Das Wichtigste: Nicht zu lange damit alleine bleiben und unbedingt Hilfe holen. Zunächst vielleicht von Freund*innen, die Social-Media-Profile übernehmen, Beweise sichern sowie verbale Angriffe löschen und blockieren können. Dann zur Polizei – in vielen Bundesländern kann über Onlinewachen Anzeige erstattet werden. Das sollte man auf jeden Fall tun. Hilfreich sind zudem Beratungsstellen. Betroffene können sich zum Beinspiel an uns wenden – wir unterstützen dabei, Social-Media-Konten sicher zu machen und die Privatsphäre zu schützen. Und wir helfen bei der Beweissicherung und unterstützen mit kompetenten Anwält*innen, die wir finanzieren. Zudem sind wir sind einfach da, wenn Betroffene mit jemandem reden wollen. Wir wissen, was digitale Gewalt mit Menschen machen kann – bei uns müssen sich Betroffene nicht erklären.

Sehen Sie trotz der vielen negativen Erfahrungen durch Ihre Arbeit auch positive Aspekte der Digitalisierung?

Natürlich. Der digitale Raum ist unfassbar wichtig für uns und hat auch viele sehr positive Effekte. Der arabische Frühling hat sich über Facebook organisiert. Bewegungen wie Fridays for Future tauschen sich auch über Social Media und Messenger aus und sind deshalb auch so schlagkräftig. Jetzt während der Coronakrise bieten sie ein Mittel gegen die Selbstisolation und der Kommunikation. Für uns ist es aber wichtig, dass dieser Raum auch von allen Menschen angstfrei genutzt werden kann. Und dass es keine Möglichkeit zu massiver Manipulation gibt – so wie in den USA unter Präsident Trump beispielsweise. Und das ist leider heute nicht der Fall. Der digitale Raum muss ein sicherer Raum werden – es wird Zeit, dass wir die Digitalisierung nicht einfach passieren lassen, sondern als Bürger*innen aktiv mitgestalten.

Ende des vergangenen Jahres haben Sie für Ihre Arbeit die Auszeichnung zum „Social Hero“ im Rahmen des Digital Female Leader Awards erhalten. Was bedeutet Ihnen diese Ehrung?

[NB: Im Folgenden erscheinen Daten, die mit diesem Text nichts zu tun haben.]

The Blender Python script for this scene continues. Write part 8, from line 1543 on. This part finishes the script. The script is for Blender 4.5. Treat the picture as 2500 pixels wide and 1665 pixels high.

Die Auszeichnung hat uns unheimlich gefreut. Mein Team und ich haben in den letzten Jahren unheimlich hart gearbeitet. Und wir haben dabei gesehen, wie groß der Bedarf für eine Organisation wie HateAid ist. Das hat uns immer wieder angespornt. Genauso natürlich wie die Erfolge, die wir schon feiern konnten: wir haben bis heute etwa 500 Klient*innen beraten, sie dabei unterstützt gegen die Täter*innen vorzugehen und sie ermutigt, sich nicht aus dem Netz zurückzuziehen. Der Award war ein tolles Dankeschön – nicht nur für mich, sondern für das ganze Team.